__Data__
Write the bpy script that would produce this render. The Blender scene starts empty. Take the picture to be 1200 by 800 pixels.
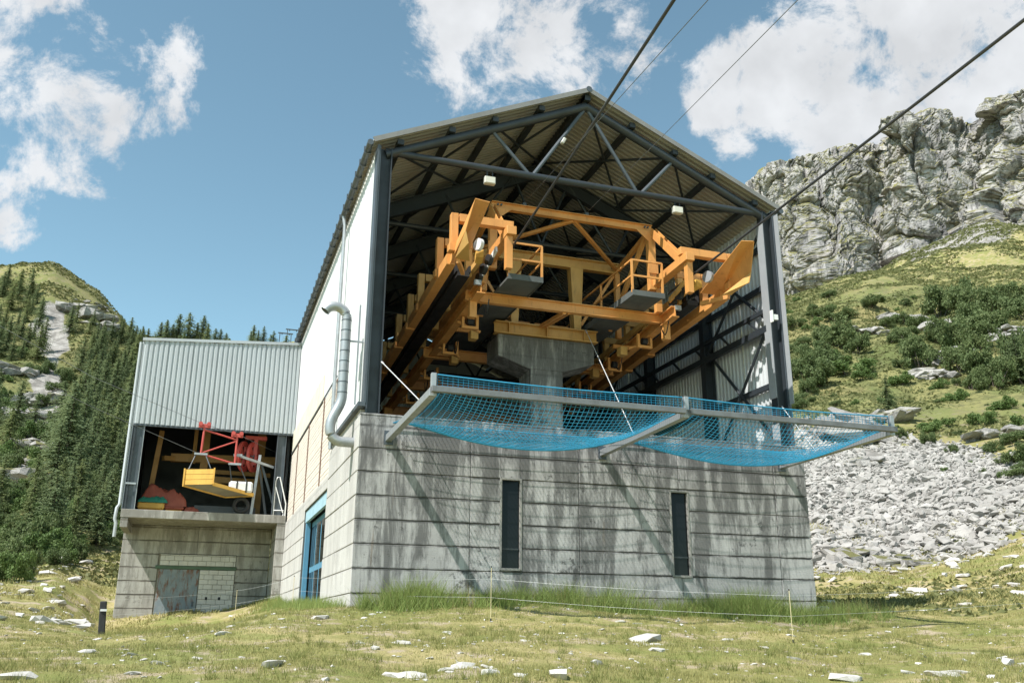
import bpy, bmesh, math, random
import numpy as np
from mathutils import Vector, Matrix
random.seed(7); RNG = np.random.default_rng(7)
scene = bpy.context.scene
COL = scene.collection
rad = math.radians

# ---------------------------------------------------------------- camera
cam_d = bpy.data.cameras.new('camera'); cam = bpy.data.objects.new('camera', cam_d); COL.objects.link(cam)
cam_d.sensor_width = 36.0; cam_d.lens = 32.02; cam_d.clip_start = 0.1; cam_d.clip_end = 4000
CAM = Vector((-3.3556, -21.4317, -0.5417))
def cam_matrix(yaw, pitch, roll):
    cy, sy, cp, sp = math.cos(yaw), math.sin(yaw), math.cos(pitch), math.sin(pitch)
    f = Vector((-sy*cp, cy*cp, sp)); r = Vector((cy, sy, 0)); u = r.cross(f)
    r2 = r*math.cos(roll)+u*math.sin(roll); u2 = u*math.cos(roll)-r*math.sin(roll)
    return Matrix(((r2.x, u2.x, -f.x), (r2.y, u2.y, -f.y), (r2.z, u2.z, -f.z)))
m4 = cam_matrix(-0.3237, 0.3068, 0.006).to_4x4(); m4.translation = CAM
cam.matrix_world = m4
scene.camera = cam

# ---------------------------------------------------------------- light, sky, exposure
TO_SUN = Vector((-0.530, -0.250, 0.810)).normalized()
SUN_EL = math.asin(TO_SUN.z); SUN_ROT = math.atan2(TO_SUN.x, TO_SUN.y)
sl = bpy.data.lights.new('sun', 'SUN'); sl.energy = 5.0; sl.angle = rad(0.5); sl.color = (1.0, 0.965, 0.915)
sun = bpy.data.objects.new('sun', sl); COL.objects.link(sun)
sun.rotation_euler = TO_SUN.to_track_quat('Z', 'Y').to_euler(); sun.location = (-30, -30, 60)
scene.view_settings.view_transform = 'Standard'; scene.view_settings.look = 'None'
scene.view_settings.exposure = 0.68; scene.view_settings.gamma = 1.0
scene.view_settings.use_curve_mapping = False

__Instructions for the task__
Pictures are excluded: retype only the lines from the beginning of the listing above through the line with "rad = math.radians", both included.

__Reply__
Write the bpy script that would produce this render. The Blender scene starts empty. Take the picture to be 1200 by 800 pixels.
import bpy, bmesh, math, random
import numpy as np
from mathutils import Vector, Matrix
random.seed(7); RNG = np.random.default_rng(7)
scene = bpy.context.scene
COL = scene.collection
rad = math.radians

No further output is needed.